Exercise description: Set the lines down again exactly, first line through the line that contains "COL = scene.collection", with no pictures.

Given material:
----------------

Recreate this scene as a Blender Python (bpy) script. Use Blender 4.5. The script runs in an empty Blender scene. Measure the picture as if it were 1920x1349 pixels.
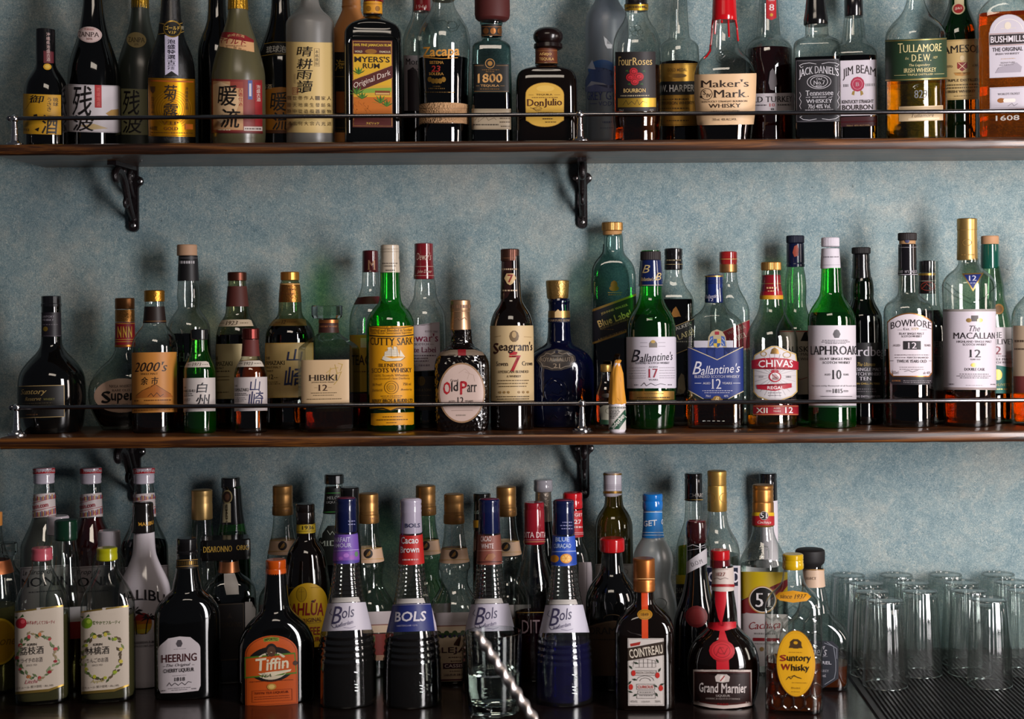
import bpy, bmesh, math, random
from mathutils import Matrix, Vector
random.seed(7)
scene = bpy.context.scene
COL = scene.collection

# ------------------------------------------------------------------ camera
EYE = 1.545            # height of the lens; counter top is at 0.95
COUNTER = 0.95
F = 2900.0             # focal length in pixels of the 1920 px wide frame
VX, VY = 1100.0, 560.0 # where lines running straight into the room vanish
RHO = 0.0074           # slight roll of the hand-held camera
WALL = 2.592           # distance lens - wall
cd = bpy.data.cameras.new('camera')
cam = bpy.data.objects.new('camera', cd)
COL.objects.link(cam)
cd.sensor_width = 36.0
cd.lens = F / 1920 * 36
cd.shift_x = (960 - VX) / 1920
cd.shift_y = (VY - 674.5) / 1920
cd.clip_start = 0.05
cam.matrix_world = Matrix.Translation((0, 0, EYE)) @ Matrix.Rotation(math.pi/2, 4, 'X') @ Matrix.Rotation(-RHO, 4, 'Z')
cd.dof.use_dof = True
cd.dof.focus_distance = 2.45
cd.dof.aperture_fstop = 6.0
scene.camera = cam

# ------------------------------------------------------------------ light
world = bpy.data.worlds.new('dim_bar')
scene.world = world
world.use_nodes = True
bgn = world.node_tree.nodes['Background']
bgn.inputs[0].default_value = (0.62, 0.66, 0.78, 1)
bgn.inputs[1].default_value = 0.05

def area(name, loc, target, sx, sy, power, color):
    l = bpy.data.lights.new(name, 'AREA')
    l.shape = 'RECTANGLE'; l.size = sx; l.size_y = sy
    l.energy = power; l.color = color
    o = bpy.data.objects.new(name, l); COL.objects.link(o)
    o.location = loc
    d = Vector(target) - Vector(loc)
    o.rotation_euler = d.to_track_quat('-Z', 'Y').to_euler()
    return o
# tall window to the right of the bar, a second narrower one further along, and the dim ceiling lamp
area('window_light', (1.14, 1.12, EYE + 0.02), (-0.15, WALL, EYE - 0.05), 0.40, 1.25, 38, (1.0, 0.955, 0.96))
area('side_window_light', (2.1, 1.75, EYE + 0.1), (0, WALL, EYE - 0.1), 0.30, 0.9, 9, (1.0, 0.86, 0.78))
area('ceiling_lamp_light', (-0.2, 0.9, EYE + 1.1), (-0.1, WALL, EYE - 0.2), 0.9, 0.3, 5.0, (1.0, 0.86, 0.72))

vs = scene.view_settings
vs.view_transform = 'Standard'; vs.look = 'None'; vs.gamma = 1; vs.use_curve_mapping = False
vs.exposure = 0.1
scene.cycles.max_bounces = 16
scene.cycles.transmission_bounces = 12
scene.cycles.transparent_max_bounces = 40
scene.cycles.glossy_bounces = 4
scene.cycles.diffuse_bounces = 3
scene.cycles.caustics_reflective = False
scene.cycles.caustics_refractive = False
scene.cycles.sample_clamp_indirect = 4.0

# ------------------------------------------------------------------ colours and materials
def lin(c):
    if isinstance(c, str):
        c = c.lstrip('#')
        if len(c) == 3: c = ''.join(k*2 for k in c)
        c = [int(c[i:i+2], 16)/255 for i in (0, 2, 4)]
    return tuple((x/12.92 if x <= 0.04045 else ((x+0.055)/1.055)**2.4) for x in c) + (1,)
MATS = {}
def new_mat(name):
    m = bpy.data.materials.new(name); m.use_nodes = True
    nt = m.node_tree
    for n in list(nt.nodes): nt.nodes.remove(n)
    out = nt.nodes.new('ShaderNodeOutputMaterial')
    return m, nt, out
def principled(name, color, rough=0.5, metal=0.0, spec=0.5, coat=0.0, bump=None, sheen=0):
    if name in MATS: return MATS[name]
    m, nt, out = new_mat(name)
    p = nt.nodes.new('ShaderNodeBsdfPrincipled')
    p.inputs['Base Color'].default_value = lin(color)
    p.inputs['Roughness'].default_value = rough
    p.inputs['Metallic'].default_value = metal
    p.inputs['Specular IOR Level'].default_value = spec
    p.inputs['Coat Weight'].default_value = coat
    p.inputs['Coat Roughness'].default_value = 0.05
    if bump:
        kind, scale, dist = bump
        tc = nt.nodes.new('ShaderNodeTexCoord')
        if kind == 'vor':
            t = nt.nodes.new('ShaderNodeTexVoronoi'); o = t.outputs['Distance']
        else:
            t = nt.nodes.new('ShaderNodeTexNoise'); o = t.outputs['Fac']
        t.inputs['Scale'].default_value = scale
        b = nt.nodes.new('ShaderNodeBump'); b.inputs['Distance'].default_value = dist
        nt.links.new(tc.outputs['Object'], t.inputs['Vector'])
        nt.links.new(o, b.inputs['Height']); nt.links.new(b.outputs['Normal'], p.inputs['Normal'])
    nt.links.new(p.outputs[0], out.inputs[0])
    MATS[name] = m
    return m
def ink(c):                     # printed paper: 'hex' plain, 'g:hex' metal foil, 's:hex' shiny plastic
    if c in MATS: return MATS[c]
    if c[1] == ':':
        k, h = c[0], c[2:]
        if k == 'g': return principled(c, h, 0.36, 0.82)
        if k == 'k': return principled(c, h, 0.30, 0.85, bump=('noise', 420, 0.0006))
        if k == 's': return principled(c, h, 0.16, 0.0, 0.5, 0.4)
        if k == 'l': return principled(c, h, 0.22, 0.0, 0.5)
        if k == 'm': return principled(c, h, 0.6, 0.0, 0.3)
    return principled(c, c, 0.48, 0.0, 0.35)

def glass(name, tint, edge, refl=0.07, rough=0.02, diffuse=None, dmix=0.0, bump=None):
    """thin-walled glass: light passes tinted, more so towards the rim where the wall is seen edge-on, and the surface mirrors the room"""
    if name in MATS: return MATS[name]
    m, nt, out = new_mat(name)
    N = nt.nodes.new; L = nt.links.new
    lw = N('ShaderNodeLayerWeight'); lw.inputs['Blend'].default_value = 0.5
    pw = N('ShaderNodeMath'); pw.operation = 'POWER'; pw.inputs[1].default_value = 2.2
    L(lw.outputs['Facing'], pw.inputs[0])
    mc = N('ShaderNodeMix'); mc.data_type = 'RGBA'
    mc.inputs['A'].default_value = lin(tint); mc.inputs['B'].default_value = lin(edge)
    L(pw.outputs[0], mc.inputs['Factor'])
    tr = N('ShaderNodeBsdfTransparent'); L(mc.outputs['Result'], tr.inputs[0])
    gl = N('ShaderNodeBsdfGlossy'); gl.inputs['Roughness'].default_value = rough
    gl.inputs['Color'].default_value = (1, 1, 1, 1)
    p3 = N('ShaderNodeMath'); p3.operation = 'POWER'; p3.inputs[1].default_value = 4
    L(lw.outputs['Facing'], p3.inputs[0])
    ma = N('ShaderNodeMath'); ma.operation = 'MULTIPLY_ADD'; ma.inputs[1].default_value = 0.6; ma.inputs[2].default_value = refl
    L(p3.outputs[0], ma.inputs[0])
    if bump:
        kind, scale, dist = bump
        tc = N('ShaderNodeTexCoord')
        t = N('ShaderNodeTexVoronoi' if kind == 'vor' else 'ShaderNodeTexNoise')
        t.inputs['Scale'].default_value = scale
        b = N('ShaderNodeBump'); b.inputs['Distance'].default_value = dist
        L(tc.outputs['Object'], t.inputs['Vector']); L(t.outputs[0], b.inputs['Height'])
        L(b.outputs['Normal'], gl.inputs['Normal'])
    base = tr.outputs[0]
    if diffuse:
        d = N('ShaderNodeBsdfDiffuse'); d.inputs['Color'].default_value = lin(diffuse)
        tl = N('ShaderNodeBsdfTranslucent'); tl.inputs['Color'].default_value = lin(diffuse)
        dm = N('ShaderNodeMixShader'); dm.inputs[0].default_value = 0.5
        L(d.outputs[0], dm.inputs[1]); L(tl.outputs[0], dm.inputs[2])
        mm = N('ShaderNodeMixShader'); mm.inputs[0].default_value = dmix
        L(base, mm.inputs[1]); L(dm.outputs[0], mm.inputs[2]); base = mm.outputs[0]
    mx = N('ShaderNodeMixShader')
    L(ma.outputs[0], mx.inputs[0]); L(base, mx.inputs[1]); L(gl.outputs[0], mx.inputs[2])
    L(mx.outputs[0], out.inputs[0])
    MATS[name] = m
    return m
def liquid(name, c, ior=1.36):
    if name in MATS: return MATS[name]
    m, nt, out = new_mat(name)
    g = nt.nodes.new('ShaderNodeBsdfGlass')
    g.inputs['Color'].default_value = lin(c); g.inputs['Roughness'].default_value = 0.0; g.inputs['IOR'].default_value = ior
    nt.links.new(g.outputs[0], out.inputs[0])
    MATS[name] = m
    return m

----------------

Solution to this task:
Recreate this scene as a Blender Python (bpy) script. Use Blender 4.5. The script runs in an empty Blender scene. Measure the picture as if it were 1920x1349 pixels.
import bpy, bmesh, math, random
from mathutils import Matrix, Vector
random.seed(7)
scene = bpy.context.scene
COL = scene.collection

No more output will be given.